Saturday, September 02, 2006

Ode to a Cigarette

Ah, the cigarette. My faithful friend in stressful times. The symbol of rebellion as one comes of age. The first kiss of every morning and the last breath of day. Ah yes, the cigarette. I have told more lies on thy behalf than any other. I have expended much creative scheming in seeking a secret rendevous with you. I have spoken up for you as if you were a maladjusted child, pissing on company's shoes, as if somehow, that was excusable. I have always found a reason to include you in every excursion and all my travels, rushing from the game or the plane or the theater to the nearest smoking section, ministering to your needs, like a mother to the needs of her freshly evacuated infant. I have spent, over a lifetime, enormous sums of money on you, and equally stupid amounts on the Altoids that I rationalized would hide your influence on my otherwise sensible choices.

Ah, the cigarette, even as I wax nostalgic... (excuse the pause as I remove the slug-like projectile on my screen which has spastically appeared from the deepest regions of my bronchii)...I remember my first french inhale, my first smoke ring, my first Zippo lighter with the vividness usually reserved for more important milestones. And as I write, deep in the throes of a fierce nic-fit, now I reject you. You must go away from me, never to darken my doorstep again in this life. I shall gather the accoutrements of your consumption together and deliver them to the dumpster. You are banished from the realm. Your perfume is "aroma non grata" and will pervade my closet nevermore. Yes, it will be difficult. When I see your face on advertising signs and concert promotions, I will think back to times when I too, was a Kool guy. But I will steel myself in memories of stomping my feet to stay warm on the frozen sidewalk outside a restaurant as you sucked the life out of me.
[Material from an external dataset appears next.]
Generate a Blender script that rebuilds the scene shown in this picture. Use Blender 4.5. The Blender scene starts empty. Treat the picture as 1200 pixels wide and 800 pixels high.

As with every major life decision, it would behoove me (God, I love that word! I imagine it to mean that it would be a good idea to put on shoes) to make a list of the positive and negative aspects of a course of action before making a final determination. Ergo, the following "positive rationalizations concerning cigarettes" immediately followed by a de-bunking statement:

1. Smoking makes you look cool. True in the fifties and sixties when every T.V. show was sponsored by a tobacco company and every scene included big stars sucking on a fag, but no longer the case.

2. Chicks dig it. Yeah...but the chicks that dig it smoke...and consequently they taste like shit!

Cigarettes relieve stress. Yeah, for a moment maybe. But run out of them with no stores open til morning if you want to know exquisite stress.

Well, that's three things and I can't think of any more. So on to the bad points.

1. The discovery of tobacco by Columbus and it's importation from the new world to Europe represents the extermination of entire races of indigenous peoples and the onset of slave labor in the Americas. SHIT! That's deep.

A wise old man once gave me an interesting piece of advice. When one puts forth a proposition, a naysayer may say something like, "I can think of five reasons why that won't work". To which the wise answer would be, "Why waste your time thinking of reasons 2 through 5 when the first is quite sufficient". 'Nuff said.